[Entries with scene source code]
-- BEGIN --
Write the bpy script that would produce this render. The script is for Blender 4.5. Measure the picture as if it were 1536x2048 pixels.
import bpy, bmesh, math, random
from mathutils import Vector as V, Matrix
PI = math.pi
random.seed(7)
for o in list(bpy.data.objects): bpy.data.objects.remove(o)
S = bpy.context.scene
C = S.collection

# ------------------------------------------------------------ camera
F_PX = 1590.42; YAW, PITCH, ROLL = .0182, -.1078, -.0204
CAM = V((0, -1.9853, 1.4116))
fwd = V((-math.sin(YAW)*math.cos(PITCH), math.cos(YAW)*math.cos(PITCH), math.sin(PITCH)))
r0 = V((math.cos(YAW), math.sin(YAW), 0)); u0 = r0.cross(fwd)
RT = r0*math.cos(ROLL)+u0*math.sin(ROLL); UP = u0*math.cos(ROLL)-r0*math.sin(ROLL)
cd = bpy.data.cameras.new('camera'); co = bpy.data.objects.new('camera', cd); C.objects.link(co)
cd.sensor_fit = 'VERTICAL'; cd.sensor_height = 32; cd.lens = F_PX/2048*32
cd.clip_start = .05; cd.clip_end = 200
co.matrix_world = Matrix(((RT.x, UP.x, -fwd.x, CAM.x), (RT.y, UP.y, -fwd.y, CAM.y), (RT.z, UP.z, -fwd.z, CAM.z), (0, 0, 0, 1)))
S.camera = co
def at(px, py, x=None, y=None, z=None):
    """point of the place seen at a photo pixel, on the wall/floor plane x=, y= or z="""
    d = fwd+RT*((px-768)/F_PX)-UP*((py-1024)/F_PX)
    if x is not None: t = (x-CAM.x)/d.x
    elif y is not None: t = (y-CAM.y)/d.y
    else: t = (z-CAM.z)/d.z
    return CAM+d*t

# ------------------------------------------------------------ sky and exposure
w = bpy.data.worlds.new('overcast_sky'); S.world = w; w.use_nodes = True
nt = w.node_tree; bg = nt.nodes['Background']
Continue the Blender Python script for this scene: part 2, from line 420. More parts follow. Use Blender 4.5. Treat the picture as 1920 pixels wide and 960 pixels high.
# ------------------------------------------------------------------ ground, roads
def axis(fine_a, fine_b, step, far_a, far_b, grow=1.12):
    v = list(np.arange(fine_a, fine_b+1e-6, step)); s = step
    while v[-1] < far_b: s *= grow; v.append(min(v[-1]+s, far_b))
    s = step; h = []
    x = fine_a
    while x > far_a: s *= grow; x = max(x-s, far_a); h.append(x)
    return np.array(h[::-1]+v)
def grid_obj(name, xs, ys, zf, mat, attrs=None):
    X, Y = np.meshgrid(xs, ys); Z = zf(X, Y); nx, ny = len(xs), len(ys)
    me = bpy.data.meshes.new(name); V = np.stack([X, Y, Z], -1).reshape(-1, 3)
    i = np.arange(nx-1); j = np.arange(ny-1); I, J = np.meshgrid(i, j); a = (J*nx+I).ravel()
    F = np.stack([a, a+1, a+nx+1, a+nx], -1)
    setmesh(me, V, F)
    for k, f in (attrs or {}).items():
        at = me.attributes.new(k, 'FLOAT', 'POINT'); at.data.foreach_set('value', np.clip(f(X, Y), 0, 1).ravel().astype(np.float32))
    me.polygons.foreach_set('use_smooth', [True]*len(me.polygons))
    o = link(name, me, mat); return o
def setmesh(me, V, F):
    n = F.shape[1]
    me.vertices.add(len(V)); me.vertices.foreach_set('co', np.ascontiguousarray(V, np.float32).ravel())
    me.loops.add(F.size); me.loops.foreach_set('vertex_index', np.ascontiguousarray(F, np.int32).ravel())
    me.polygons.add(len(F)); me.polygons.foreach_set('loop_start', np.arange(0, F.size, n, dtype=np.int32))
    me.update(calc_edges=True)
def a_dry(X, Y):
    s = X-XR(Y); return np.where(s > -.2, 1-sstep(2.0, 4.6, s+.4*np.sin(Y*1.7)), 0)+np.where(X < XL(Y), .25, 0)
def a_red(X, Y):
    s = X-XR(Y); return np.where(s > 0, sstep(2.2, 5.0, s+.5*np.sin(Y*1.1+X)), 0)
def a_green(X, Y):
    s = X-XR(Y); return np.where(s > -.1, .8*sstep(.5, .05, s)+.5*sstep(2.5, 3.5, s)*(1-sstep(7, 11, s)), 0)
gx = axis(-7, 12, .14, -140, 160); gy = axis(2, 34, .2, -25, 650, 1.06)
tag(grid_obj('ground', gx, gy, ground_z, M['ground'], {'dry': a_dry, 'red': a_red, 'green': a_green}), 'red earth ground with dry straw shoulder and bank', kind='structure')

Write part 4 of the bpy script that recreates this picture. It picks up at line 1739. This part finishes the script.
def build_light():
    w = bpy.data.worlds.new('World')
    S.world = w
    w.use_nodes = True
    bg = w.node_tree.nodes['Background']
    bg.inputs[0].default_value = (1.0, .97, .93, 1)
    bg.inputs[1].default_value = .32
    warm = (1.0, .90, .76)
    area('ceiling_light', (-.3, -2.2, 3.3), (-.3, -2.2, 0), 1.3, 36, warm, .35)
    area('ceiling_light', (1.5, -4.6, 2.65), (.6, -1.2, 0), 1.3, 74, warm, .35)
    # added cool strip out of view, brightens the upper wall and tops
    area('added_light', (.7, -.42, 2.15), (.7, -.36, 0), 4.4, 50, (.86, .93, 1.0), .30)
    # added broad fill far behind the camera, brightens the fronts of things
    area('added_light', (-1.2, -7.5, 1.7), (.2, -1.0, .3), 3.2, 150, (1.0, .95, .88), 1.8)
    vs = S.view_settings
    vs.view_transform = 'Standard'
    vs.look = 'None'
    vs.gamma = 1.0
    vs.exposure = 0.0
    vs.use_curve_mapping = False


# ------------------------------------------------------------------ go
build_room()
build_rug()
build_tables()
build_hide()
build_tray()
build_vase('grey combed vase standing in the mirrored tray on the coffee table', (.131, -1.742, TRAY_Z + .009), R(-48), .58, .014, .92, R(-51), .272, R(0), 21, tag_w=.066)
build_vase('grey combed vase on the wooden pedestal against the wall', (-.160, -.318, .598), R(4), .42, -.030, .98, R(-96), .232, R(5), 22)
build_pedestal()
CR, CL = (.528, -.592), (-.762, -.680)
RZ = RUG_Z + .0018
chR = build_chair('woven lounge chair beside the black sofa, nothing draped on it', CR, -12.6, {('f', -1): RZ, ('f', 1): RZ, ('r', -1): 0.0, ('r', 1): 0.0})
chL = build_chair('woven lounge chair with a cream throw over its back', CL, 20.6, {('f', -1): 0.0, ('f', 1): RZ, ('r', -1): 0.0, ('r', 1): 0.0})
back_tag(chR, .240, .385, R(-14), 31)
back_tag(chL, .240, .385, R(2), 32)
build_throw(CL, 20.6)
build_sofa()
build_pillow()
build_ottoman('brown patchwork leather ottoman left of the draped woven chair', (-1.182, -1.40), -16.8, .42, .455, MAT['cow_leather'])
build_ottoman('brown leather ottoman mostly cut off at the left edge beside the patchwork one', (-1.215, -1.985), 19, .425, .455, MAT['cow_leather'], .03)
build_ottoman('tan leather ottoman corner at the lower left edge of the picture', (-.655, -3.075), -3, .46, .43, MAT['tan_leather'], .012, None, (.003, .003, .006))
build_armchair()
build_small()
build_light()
-- END --
▸ Exercise requirements:
Output the entries exactly.

▸ Written reply:
Write the bpy script that would produce this render. The script is for Blender 4.5. Measure the picture as if it were 1536x2048 pixels.
import bpy, bmesh, math, random
from mathutils import Vector as V, Matrix
PI = math.pi
random.seed(7)
for o in list(bpy.data.objects): bpy.data.objects.remove(o)
S = bpy.context.scene
C = S.collection

# ------------------------------------------------------------ camera
F_PX = 1590.42; YAW, PITCH, ROLL = .0182, -.1078, -.0204
CAM = V((0, -1.9853, 1.4116))
fwd = V((-math.sin(YAW)*math.cos(PITCH), math.cos(YAW)*math.cos(PITCH), math.sin(PITCH)))
r0 = V((math.cos(YAW), math.sin(YAW), 0)); u0 = r0.cross(fwd)
RT = r0*math.cos(ROLL)+u0*math.sin(ROLL); UP = u0*math.cos(ROLL)-r0*math.sin(ROLL)
cd = bpy.data.cameras.new('camera'); co = bpy.data.objects.new('camera', cd); C.objects.link(co)
cd.sensor_fit = 'VERTICAL'; cd.sensor_height = 32; cd.lens = F_PX/2048*32
cd.clip_start = .05; cd.clip_end = 200
co.matrix_world = Matrix(((RT.x, UP.x, -fwd.x, CAM.x), (RT.y, UP.y, -fwd.y, CAM.y), (RT.z, UP.z, -fwd.z, CAM.z), (0, 0, 0, 1)))
S.camera = co
def at(px, py, x=None, y=None, z=None):
    """point of the place seen at a photo pixel, on the wall/floor plane x=, y= or z="""
    d = fwd+RT*((px-768)/F_PX)-UP*((py-1024)/F_PX)
    if x is not None: t = (x-CAM.x)/d.x
    elif y is not None: t = (y-CAM.y)/d.y
    else: t = (z-CAM.z)/d.z
    return CAM+d*t

# ------------------------------------------------------------ sky and exposure
w = bpy.data.worlds.new('overcast_sky'); S.world = w; w.use_nodes = True
nt = w.node_tree; bg = nt.nodes['Background']
Continue the Blender Python script for this scene: part 2, from line 420. More parts follow. Use Blender 4.5. Treat the picture as 1920 pixels wide and 960 pixels high.
# ------------------------------------------------------------------ ground, roads
def axis(fine_a, fine_b, step, far_a, far_b, grow=1.12):
    v = list(np.arange(fine_a, fine_b+1e-6, step)); s = step
    while v[-1] < far_b: s *= grow; v.append(min(v[-1]+s, far_b))
    s = step; h = []
    x = fine_a
    while x > far_a: s *= grow; x = max(x-s, far_a); h.append(x)
    return np.array(h[::-1]+v)
def grid_obj(name, xs, ys, zf, mat, attrs=None):
    X, Y = np.meshgrid(xs, ys); Z = zf(X, Y); nx, ny = len(xs), len(ys)
    me = bpy.data.meshes.new(name); V = np.stack([X, Y, Z], -1).reshape(-1, 3)
    i = np.arange(nx-1); j = np.arange(ny-1); I, J = np.meshgrid(i, j); a = (J*nx+I).ravel()
    F = np.stack([a, a+1, a+nx+1, a+nx], -1)
    setmesh(me, V, F)
    for k, f in (attrs or {}).items():
        at = me.attributes.new(k, 'FLOAT', 'POINT'); at.data.foreach_set('value', np.clip(f(X, Y), 0, 1).ravel().astype(np.float32))
    me.polygons.foreach_set('use_smooth', [True]*len(me.polygons))
    o = link(name, me, mat); return o
def setmesh(me, V, F):
    n = F.shape[1]
    me.vertices.add(len(V)); me.vertices.foreach_set('co', np.ascontiguousarray(V, np.float32).ravel())
    me.loops.add(F.size); me.loops.foreach_set('vertex_index', np.ascontiguousarray(F, np.int32).ravel())
    me.polygons.add(len(F)); me.polygons.foreach_set('loop_start', np.arange(0, F.size, n, dtype=np.int32))
    me.update(calc_edges=True)
def a_dry(X, Y):
    s = X-XR(Y); return np.where(s > -.2, 1-sstep(2.0, 4.6, s+.4*np.sin(Y*1.7)), 0)+np.where(X < XL(Y), .25, 0)
def a_red(X, Y):
    s = X-XR(Y); return np.where(s > 0, sstep(2.2, 5.0, s+.5*np.sin(Y*1.1+X)), 0)
def a_green(X, Y):
    s = X-XR(Y); return np.where(s > -.1, .8*sstep(.5, .05, s)+.5*sstep(2.5, 3.5, s)*(1-sstep(7, 11, s)), 0)
gx = axis(-7, 12, .14, -140, 160); gy = axis(2, 34, .2, -25, 650, 1.06)
tag(grid_obj('ground', gx, gy, ground_z, M['ground'], {'dry': a_dry, 'red': a_red, 'green': a_green}), 'red earth ground with dry straw shoulder and bank', kind='structure')

Write part 4 of the bpy script that recreates this picture. It picks up at line 1739. This part finishes the script.
def build_light():
    w = bpy.data.worlds.new('World')
    S.world = w
    w.use_nodes = True
    bg = w.node_tree.nodes['Background']
    bg.inputs[0].default_value = (1.0, .97, .93, 1)
    bg.inputs[1].default_value = .32
    warm = (1.0, .90, .76)
    area('ceiling_light', (-.3, -2.2, 3.3), (-.3, -2.2, 0), 1.3, 36, warm, .35)
    area('ceiling_light', (1.5, -4.6, 2.65), (.6, -1.2, 0), 1.3, 74, warm, .35)
    # added cool strip out of view, brightens the upper wall and tops
    area('added_light', (.7, -.42, 2.15), (.7, -.36, 0), 4.4, 50, (.86, .93, 1.0), .30)
    # added broad fill far behind the camera, brightens the fronts of things
    area('added_light', (-1.2, -7.5, 1.7), (.2, -1.0, .3), 3.2, 150, (1.0, .95, .88), 1.8)
    vs = S.view_settings
    vs.view_transform = 'Standard'
    vs.look = 'None'
    vs.gamma = 1.0
    vs.exposure = 0.0
    vs.use_curve_mapping = False


# ------------------------------------------------------------------ go
build_room()
build_rug()
build_tables()
build_hide()
build_tray()
build_vase('grey combed vase standing in the mirrored tray on the coffee table', (.131, -1.742, TRAY_Z + .009), R(-48), .58, .014, .92, R(-51), .272, R(0), 21, tag_w=.066)
build_vase('grey combed vase on the wooden pedestal against the wall', (-.160, -.318, .598), R(4), .42, -.030, .98, R(-96), .232, R(5), 22)
build_pedestal()
CR, CL = (.528, -.592), (-.762, -.680)
RZ = RUG_Z + .0018
chR = build_chair('woven lounge chair beside the black sofa, nothing draped on it', CR, -12.6, {('f', -1): RZ, ('f', 1): RZ, ('r', -1): 0.0, ('r', 1): 0.0})
chL = build_chair('woven lounge chair with a cream throw over its back', CL, 20.6, {('f', -1): 0.0, ('f', 1): RZ, ('r', -1): 0.0, ('r', 1): 0.0})
back_tag(chR, .240, .385, R(-14), 31)
back_tag(chL, .240, .385, R(2), 32)
build_throw(CL, 20.6)
build_sofa()
build_pillow()
build_ottoman('brown patchwork leather ottoman left of the draped woven chair', (-1.182, -1.40), -16.8, .42, .455, MAT['cow_leather'])
build_ottoman('brown leather ottoman mostly cut off at the left edge beside the patchwork one', (-1.215, -1.985), 19, .425, .455, MAT['cow_leather'], .03)
build_ottoman('tan leather ottoman corner at the lower left edge of the picture', (-.655, -3.075), -3, .46, .43, MAT['tan_leather'], .012, None, (.003, .003, .006))
build_armchair()
build_small()
build_light()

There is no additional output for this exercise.